Laten we het erop houden dat de sfeer in de vertrekhal van de internationale luchthaven in Washington, met overal cnn op de monitors, niet uitbundig was. We zouden terug naar Amsterdam, met vlucht 946 van United Airlines. De maatschappij die twee toestellen bij de handelingen had verloren. Ach, nee, zeker - geen beter beveiligde luchtvaartlijn dan juist nu United Airlines, luidde al snel de consensus.
Toen viel ons oog op een medepassagier.
En ontvouwde zich een modern dilemma. Schuilt er in ieder van ons een nsb'er? Of orkestreert politiek-correct cultuurrelativisme nu juist je eigen ondergang?
Recht tegenover ons zat een man met een Arabisch voorkomen. So what? - denk je, kan die meneer er wat aan doen dat hij sprekend op Mohammed Atta lijkt? Maar waarom gutsten er zweetdruppels uit zijn voorhoofd? En wat had dat nerveuze getril te betekenen, en die ontwijkende blikken? Wat als dit nu eens een terrorist was die het even niet trok?

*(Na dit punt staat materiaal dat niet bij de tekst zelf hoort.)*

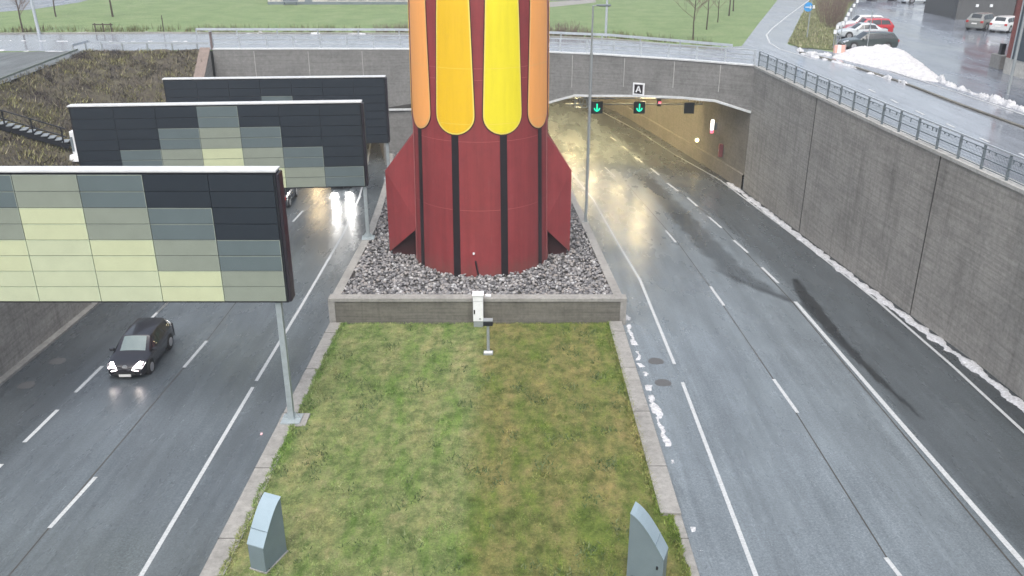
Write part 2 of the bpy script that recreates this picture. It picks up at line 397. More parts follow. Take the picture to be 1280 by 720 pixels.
lot = [G(1045, 66), G(1046, 40), G(1062, 10), G(1072, -3), (52, 150), (75, 150), (75, 90), (60, 50), (40, 0), (38, -40), (36, -40), (33, 0), (31, 30), G(1280, 152), G(1180, 120), G(1120, 104), G(1080, 92), G(1045, 80), G(1000, 66), G(984, 56.5), G(1000, 58)]
sheet('car_park', lot, M['lot'], .012)
sheet('path', [G(0, 66), G(85, 64), G(110, 63.5), G(110, 65), G(100, 69), G(0, 106), (-37, 40), (-37, -60), (-70, -60), (-70, 78)], M['path'], .026)
sheet('gravel_road', [G(0, 15), G(40, 12), G(100, 3), (-62, 140), (-200, 150), (-200, 105)], M['lot'], .01)
sheet('field_path', [G(688, 9), G(745, 3), (12, 132), (4, 126)], M['kerb'], .01)
# verge island between side road and car park
verge = [G(985, 54), G(1001, 22), G(1013, 0), (50, 150), (52, 150), G(1072, -3), G(1061, 10), G(1046, 40), G(1043, 63), G(1000, 60)]
sheet('verge', verge, M['verge'], .05)
smk = MB()
for px in ((1086, 112, 1094, 116), (1114, 125, 1122, 129.5), (1145, 139, 1155, 144), (1183, 155, 1193, 160), (1225, 173, 1236, 178.5), (1274, 192, 1288, 199)):
    strip(smk, G(px[0], px[1]), G(px[2], px[3]), .16, .03)
polyline_strip(smk, [G(1131, 95), G(1160, 104), G(1200, 117), G(1280, 144), (29.8, 30, 0), (31, 0, 0)], .14, .03)
polyline_strip(smk, [G(1012, 0), G(985, 20), G(965, 36), G(958, 44), G(962, 54), G(975, 62), G(1010, 72)], .16, .03)
polyline_strip(smk, [G(1060, 76), G(1095, 83), G(1131, 95)], .12, .03)
tag(smk.build('street_markings', M['mark'], fix=False), kind='structure')
# kerb in the middle of the street
kb = MB(); kp = [G(1000, 66), G(1040, 76), G(1091, 92), G(1130, 105), G(1200, 132), G(1280, 161), (28.2, 30), (29.5, 0)]
for a, b in zip(kp, kp[1:]):
    kb.bar((a[0], a[1], .06), (b[0], b[1], .06), .22, .10)
tag(kb.build('kerb', M['planter']), kind='structure')
# far-side kerb of the street
kb = MB(); kp = [G(x, y) for x, y in ((0, 42.6), (200, 41.6), (500, 42.6), (690, 46.6), (760, 49.6), (850, 57.6), (905, 62))]
for a, b in zip(kp, kp[1:]): kb.bar((a[0], a[1], .06), (b[0], b[1], .06), .3, .13)
tag(kb.build('kerb', M['kerb']), kind='structure')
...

Laf bekende ik mijn overwegingen aan mijn buurman, de heer H. Hij was een hoger-opgeleide met een Gronings accent. ‘Wat een nonsens!’ zei hij geïrriteerd en iets te hard naar mijn smaak, wat misschien te maken had met het feit dat hij vanuit Los Angeles al twee dagen onderweg was, met onbedoelde overnachtingen in Washington. ‘Die meneer is net als u en ik gewoon door de security gegaan. Laten we alsjeblieft niet paranoïde worden, zeg!’

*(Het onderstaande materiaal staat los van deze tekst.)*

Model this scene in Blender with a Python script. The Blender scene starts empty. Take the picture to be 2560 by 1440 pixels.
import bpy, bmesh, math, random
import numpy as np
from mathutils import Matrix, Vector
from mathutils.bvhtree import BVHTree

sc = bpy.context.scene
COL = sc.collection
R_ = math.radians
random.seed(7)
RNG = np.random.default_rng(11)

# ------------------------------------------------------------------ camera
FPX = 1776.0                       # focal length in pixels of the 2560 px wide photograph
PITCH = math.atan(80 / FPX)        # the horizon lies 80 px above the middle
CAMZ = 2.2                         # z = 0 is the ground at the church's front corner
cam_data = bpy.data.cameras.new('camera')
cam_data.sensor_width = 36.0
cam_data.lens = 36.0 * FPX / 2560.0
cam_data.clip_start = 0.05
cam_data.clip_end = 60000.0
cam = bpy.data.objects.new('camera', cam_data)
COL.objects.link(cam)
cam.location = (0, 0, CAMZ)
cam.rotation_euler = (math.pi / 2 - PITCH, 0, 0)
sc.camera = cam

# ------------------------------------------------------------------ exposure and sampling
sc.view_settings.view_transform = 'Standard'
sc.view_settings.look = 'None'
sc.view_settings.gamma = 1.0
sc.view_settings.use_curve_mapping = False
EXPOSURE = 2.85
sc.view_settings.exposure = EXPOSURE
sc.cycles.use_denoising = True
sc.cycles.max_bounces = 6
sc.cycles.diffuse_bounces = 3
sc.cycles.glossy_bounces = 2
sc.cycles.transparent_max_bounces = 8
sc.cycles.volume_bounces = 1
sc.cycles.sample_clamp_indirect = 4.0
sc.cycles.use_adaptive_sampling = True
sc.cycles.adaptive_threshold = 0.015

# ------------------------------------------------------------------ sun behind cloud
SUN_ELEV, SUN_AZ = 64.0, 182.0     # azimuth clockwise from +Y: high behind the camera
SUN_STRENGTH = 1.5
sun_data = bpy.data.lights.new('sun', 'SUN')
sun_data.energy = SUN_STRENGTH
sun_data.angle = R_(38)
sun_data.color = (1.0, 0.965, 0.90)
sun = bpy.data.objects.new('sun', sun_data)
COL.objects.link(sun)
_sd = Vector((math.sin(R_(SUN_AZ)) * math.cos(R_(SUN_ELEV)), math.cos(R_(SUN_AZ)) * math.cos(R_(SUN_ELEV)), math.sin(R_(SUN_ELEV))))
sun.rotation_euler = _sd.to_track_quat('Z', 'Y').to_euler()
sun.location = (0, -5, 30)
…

Het commentaar van meneer H. miste zijn uitwerking niet. Ik hervond mijn ontspannen toon en vertelde hem al eens eerder met zo'n situatie te hebben geworsteld. Bij een vlucht naar New York, najaar 1989, om precies te zijn. Een donkere zonnebril kon maar niet verhullen dat Salman Rushdie bij ons aan boord was geslopen, en boven zijn hoofd hing een wolk van 1 miljoen dollar. De prijs van de fatwa die zojuist door ayatollah Khomeiny over hem was uitgesproken. Wat te doen? Even de volgende vlucht pakken, of - als man van het geschreven woord - ferm opkomen voor het recht op vrijheid van meningsuiting, en nonchalant blijven zitten?

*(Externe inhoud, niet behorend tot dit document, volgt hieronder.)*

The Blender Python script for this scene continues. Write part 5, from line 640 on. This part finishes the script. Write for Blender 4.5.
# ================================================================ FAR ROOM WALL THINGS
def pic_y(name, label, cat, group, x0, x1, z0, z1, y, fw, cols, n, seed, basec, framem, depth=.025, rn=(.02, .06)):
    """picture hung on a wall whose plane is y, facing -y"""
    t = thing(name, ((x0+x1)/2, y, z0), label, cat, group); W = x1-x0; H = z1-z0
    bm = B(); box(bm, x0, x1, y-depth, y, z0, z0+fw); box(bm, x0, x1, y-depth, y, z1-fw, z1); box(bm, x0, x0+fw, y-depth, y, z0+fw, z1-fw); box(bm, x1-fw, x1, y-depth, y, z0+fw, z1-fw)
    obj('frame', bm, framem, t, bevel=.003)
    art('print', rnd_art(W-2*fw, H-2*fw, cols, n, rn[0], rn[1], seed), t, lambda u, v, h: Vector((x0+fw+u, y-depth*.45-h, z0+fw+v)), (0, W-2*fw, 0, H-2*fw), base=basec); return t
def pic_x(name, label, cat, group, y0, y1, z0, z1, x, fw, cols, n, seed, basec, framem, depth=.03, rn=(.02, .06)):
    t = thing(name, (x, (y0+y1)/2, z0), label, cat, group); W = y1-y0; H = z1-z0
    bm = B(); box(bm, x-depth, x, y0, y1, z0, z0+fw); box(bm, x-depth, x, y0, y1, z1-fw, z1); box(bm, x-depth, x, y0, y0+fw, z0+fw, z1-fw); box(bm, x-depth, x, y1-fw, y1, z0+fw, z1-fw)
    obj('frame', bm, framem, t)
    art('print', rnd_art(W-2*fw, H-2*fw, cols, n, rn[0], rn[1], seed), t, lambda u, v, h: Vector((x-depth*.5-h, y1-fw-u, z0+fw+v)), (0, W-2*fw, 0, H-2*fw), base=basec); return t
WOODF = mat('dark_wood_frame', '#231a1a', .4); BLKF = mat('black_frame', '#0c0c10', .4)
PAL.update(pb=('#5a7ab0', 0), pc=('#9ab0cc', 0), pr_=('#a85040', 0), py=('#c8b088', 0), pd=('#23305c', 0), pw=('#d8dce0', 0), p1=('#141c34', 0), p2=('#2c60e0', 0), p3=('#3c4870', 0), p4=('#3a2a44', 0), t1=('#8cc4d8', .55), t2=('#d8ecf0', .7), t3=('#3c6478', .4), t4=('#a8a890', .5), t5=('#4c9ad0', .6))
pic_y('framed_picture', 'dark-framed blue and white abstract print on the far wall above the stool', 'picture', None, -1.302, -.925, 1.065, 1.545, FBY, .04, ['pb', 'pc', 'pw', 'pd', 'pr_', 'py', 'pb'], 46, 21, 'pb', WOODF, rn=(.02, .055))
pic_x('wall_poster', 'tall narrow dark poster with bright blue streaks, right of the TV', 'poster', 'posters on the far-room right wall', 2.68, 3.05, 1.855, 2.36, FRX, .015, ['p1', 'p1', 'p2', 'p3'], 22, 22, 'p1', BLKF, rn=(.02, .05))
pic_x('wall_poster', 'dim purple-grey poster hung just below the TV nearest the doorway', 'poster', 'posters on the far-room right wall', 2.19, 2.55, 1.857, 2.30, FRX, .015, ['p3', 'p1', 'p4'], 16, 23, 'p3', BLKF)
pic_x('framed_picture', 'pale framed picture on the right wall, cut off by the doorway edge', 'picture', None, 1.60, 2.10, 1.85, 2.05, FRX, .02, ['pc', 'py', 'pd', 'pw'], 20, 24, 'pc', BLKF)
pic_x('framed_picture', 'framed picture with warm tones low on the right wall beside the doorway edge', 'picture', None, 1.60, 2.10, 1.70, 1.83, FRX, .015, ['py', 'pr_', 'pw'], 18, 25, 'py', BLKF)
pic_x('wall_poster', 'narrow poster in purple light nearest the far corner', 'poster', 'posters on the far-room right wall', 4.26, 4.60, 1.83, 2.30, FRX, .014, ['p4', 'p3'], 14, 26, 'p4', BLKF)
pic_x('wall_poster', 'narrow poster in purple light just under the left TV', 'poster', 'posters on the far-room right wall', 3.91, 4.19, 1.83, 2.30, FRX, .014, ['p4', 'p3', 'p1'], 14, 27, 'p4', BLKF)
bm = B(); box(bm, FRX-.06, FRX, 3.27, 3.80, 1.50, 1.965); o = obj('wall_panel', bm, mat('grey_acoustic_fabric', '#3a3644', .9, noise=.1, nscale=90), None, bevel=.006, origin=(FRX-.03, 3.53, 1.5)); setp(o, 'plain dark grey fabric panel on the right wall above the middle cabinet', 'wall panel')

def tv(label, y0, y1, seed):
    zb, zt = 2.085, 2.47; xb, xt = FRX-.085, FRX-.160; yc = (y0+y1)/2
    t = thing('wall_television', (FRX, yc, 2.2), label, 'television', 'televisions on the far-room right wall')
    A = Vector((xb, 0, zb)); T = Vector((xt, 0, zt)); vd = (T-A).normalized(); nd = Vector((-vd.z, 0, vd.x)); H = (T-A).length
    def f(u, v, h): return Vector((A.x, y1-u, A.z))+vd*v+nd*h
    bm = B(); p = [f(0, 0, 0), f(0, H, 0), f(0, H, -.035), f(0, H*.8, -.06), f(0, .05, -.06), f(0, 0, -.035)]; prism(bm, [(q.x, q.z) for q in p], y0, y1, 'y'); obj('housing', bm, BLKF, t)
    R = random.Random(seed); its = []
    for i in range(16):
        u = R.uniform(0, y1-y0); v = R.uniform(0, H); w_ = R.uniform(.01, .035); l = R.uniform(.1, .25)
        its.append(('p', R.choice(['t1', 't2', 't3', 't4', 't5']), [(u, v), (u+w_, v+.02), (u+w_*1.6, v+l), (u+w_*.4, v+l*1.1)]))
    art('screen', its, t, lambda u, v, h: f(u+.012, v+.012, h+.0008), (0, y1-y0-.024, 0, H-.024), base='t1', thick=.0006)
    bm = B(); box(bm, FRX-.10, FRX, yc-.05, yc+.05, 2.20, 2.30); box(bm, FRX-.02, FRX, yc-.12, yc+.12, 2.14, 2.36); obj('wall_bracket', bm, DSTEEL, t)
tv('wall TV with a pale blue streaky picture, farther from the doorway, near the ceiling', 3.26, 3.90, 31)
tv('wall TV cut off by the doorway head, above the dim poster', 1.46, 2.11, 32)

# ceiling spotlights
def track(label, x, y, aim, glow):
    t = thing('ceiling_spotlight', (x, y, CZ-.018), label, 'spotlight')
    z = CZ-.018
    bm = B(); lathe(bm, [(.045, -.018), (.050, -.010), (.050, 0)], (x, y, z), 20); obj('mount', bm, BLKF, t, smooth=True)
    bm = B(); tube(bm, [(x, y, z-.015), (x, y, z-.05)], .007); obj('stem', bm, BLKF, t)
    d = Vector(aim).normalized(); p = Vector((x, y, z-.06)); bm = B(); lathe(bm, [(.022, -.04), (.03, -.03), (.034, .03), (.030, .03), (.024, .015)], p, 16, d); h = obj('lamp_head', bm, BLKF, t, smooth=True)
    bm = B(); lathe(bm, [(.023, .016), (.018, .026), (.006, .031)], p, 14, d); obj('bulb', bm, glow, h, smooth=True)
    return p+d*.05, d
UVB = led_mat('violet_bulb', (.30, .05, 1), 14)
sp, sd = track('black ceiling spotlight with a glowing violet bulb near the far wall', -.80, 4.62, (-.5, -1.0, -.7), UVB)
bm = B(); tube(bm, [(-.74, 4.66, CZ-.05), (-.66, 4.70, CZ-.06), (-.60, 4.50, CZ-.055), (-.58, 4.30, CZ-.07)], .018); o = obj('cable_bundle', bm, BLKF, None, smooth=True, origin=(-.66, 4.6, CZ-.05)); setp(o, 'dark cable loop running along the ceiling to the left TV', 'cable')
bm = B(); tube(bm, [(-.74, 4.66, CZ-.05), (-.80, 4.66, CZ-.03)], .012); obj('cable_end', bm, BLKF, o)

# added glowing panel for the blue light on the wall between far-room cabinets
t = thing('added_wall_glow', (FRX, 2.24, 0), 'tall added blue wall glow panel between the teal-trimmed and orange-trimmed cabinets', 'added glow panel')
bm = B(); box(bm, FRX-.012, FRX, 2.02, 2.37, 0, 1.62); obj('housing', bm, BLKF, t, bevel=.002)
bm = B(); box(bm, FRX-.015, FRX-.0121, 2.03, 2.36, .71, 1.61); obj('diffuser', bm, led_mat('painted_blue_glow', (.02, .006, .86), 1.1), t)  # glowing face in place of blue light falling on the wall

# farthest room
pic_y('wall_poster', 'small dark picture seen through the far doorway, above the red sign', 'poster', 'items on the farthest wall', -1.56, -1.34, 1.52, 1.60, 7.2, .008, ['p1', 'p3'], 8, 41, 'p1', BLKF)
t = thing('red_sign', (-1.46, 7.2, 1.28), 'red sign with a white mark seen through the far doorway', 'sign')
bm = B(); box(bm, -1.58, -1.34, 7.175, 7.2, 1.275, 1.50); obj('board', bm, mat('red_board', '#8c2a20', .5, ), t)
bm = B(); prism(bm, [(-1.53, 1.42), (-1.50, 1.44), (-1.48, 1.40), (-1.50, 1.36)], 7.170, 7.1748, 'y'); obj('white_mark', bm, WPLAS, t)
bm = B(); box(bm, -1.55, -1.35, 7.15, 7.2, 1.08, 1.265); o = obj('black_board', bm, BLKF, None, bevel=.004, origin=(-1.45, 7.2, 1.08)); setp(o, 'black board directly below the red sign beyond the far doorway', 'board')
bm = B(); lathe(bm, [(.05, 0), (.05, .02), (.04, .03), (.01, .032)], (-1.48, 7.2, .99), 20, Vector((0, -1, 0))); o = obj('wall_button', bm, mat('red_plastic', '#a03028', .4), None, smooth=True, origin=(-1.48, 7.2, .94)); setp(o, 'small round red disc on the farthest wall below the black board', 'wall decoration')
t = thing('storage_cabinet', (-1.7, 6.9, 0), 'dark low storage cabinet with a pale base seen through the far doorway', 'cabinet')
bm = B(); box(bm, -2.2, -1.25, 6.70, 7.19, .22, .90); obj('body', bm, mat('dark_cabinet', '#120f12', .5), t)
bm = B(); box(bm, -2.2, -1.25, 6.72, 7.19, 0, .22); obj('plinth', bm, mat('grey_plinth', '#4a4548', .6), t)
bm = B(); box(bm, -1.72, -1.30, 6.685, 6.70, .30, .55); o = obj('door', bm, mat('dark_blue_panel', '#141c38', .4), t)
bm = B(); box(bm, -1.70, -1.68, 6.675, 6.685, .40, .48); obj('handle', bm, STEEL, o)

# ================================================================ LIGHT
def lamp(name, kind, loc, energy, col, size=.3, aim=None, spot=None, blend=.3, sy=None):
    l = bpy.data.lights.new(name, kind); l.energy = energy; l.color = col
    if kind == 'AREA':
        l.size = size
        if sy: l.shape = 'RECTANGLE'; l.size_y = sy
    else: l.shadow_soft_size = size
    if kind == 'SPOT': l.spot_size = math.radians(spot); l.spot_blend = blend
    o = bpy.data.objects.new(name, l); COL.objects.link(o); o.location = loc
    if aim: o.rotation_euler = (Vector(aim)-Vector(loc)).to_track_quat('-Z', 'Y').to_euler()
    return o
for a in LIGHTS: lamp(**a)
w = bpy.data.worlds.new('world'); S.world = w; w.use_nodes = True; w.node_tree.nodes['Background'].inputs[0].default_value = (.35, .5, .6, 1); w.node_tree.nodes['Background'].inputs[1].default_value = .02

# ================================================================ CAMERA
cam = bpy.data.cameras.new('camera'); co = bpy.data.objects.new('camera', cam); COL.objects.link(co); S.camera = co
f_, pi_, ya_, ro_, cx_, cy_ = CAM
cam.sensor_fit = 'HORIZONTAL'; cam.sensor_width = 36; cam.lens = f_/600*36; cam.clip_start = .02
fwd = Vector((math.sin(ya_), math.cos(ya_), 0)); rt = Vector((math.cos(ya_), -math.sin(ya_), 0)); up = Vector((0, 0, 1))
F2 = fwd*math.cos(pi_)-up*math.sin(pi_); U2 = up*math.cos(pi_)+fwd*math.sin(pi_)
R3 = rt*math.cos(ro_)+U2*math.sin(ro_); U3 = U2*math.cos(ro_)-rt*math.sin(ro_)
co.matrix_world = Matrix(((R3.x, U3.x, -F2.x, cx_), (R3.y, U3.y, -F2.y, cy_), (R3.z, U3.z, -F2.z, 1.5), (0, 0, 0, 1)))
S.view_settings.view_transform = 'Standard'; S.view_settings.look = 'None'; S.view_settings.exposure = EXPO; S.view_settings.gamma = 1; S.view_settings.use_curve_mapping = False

Mijn geestig bedoelde anekdote miste zijn uitwerking wel. ‘Verrek, nu zie ik het ook!’ begon meneer H. na een korte stilte te hakkelen. Er was iets mis, besloot hij, nadat hij enige tijd geprobeerd had onze Hoofdverdachte het Boze Oog te geven. Nu probeerde ik hem te kalmeren. Deze Arabier was toch net zonder problemen door de security gegaan? Maar het was al te laat. Meneer H. beende naar de veiligheidsbeambte bij het incheckpoortje. Daar smoesde hij wat, en op de terugweg wendde hij zich rechtstreeks tot de Hoofdverdachte. Met een achteloosheid die onmiddellijk zijn opzet verraadde, griste hij de resten van de Los Angeles Times naast diens stoel bijeen en stelde enige prangende vragen aan de Arabier:
a) | Waar kwamen we vandaan? |
b) | Waar ging de trip naartoe? |
c) | Welk paspoort hadden we in de binnenzak? |
Hij bedoelde: was er sprake van een enkele reis?
De Hoofdverdachte gaf keurig antwoord. Soelaas bood het blijkbaar niet, want bij onze gang door de slurf volgde meneer H. hem op de hielen. Letterlijk. ‘Laten we alsjeblieft niet paranoïde worden, zeg!’ fluisterde ik hem nog toe. De antwoorden van de Hoofdverdachte -
a) | Mexico-City |
b) | Madrid |
c) | Mexicaans |
- hadden de zaak er voor meneer H. echter niet beter op gemaakt. Alsof een terrorist gelijk maar kleur zou bekennen, idioot!
Pas ver na Groenland vielen we alle drie in slaap. Meneer H. en ik in de armen van ons schuldgevoel, de Mexicaan nog steeds zwetend door een ernstig geval van vliegangst.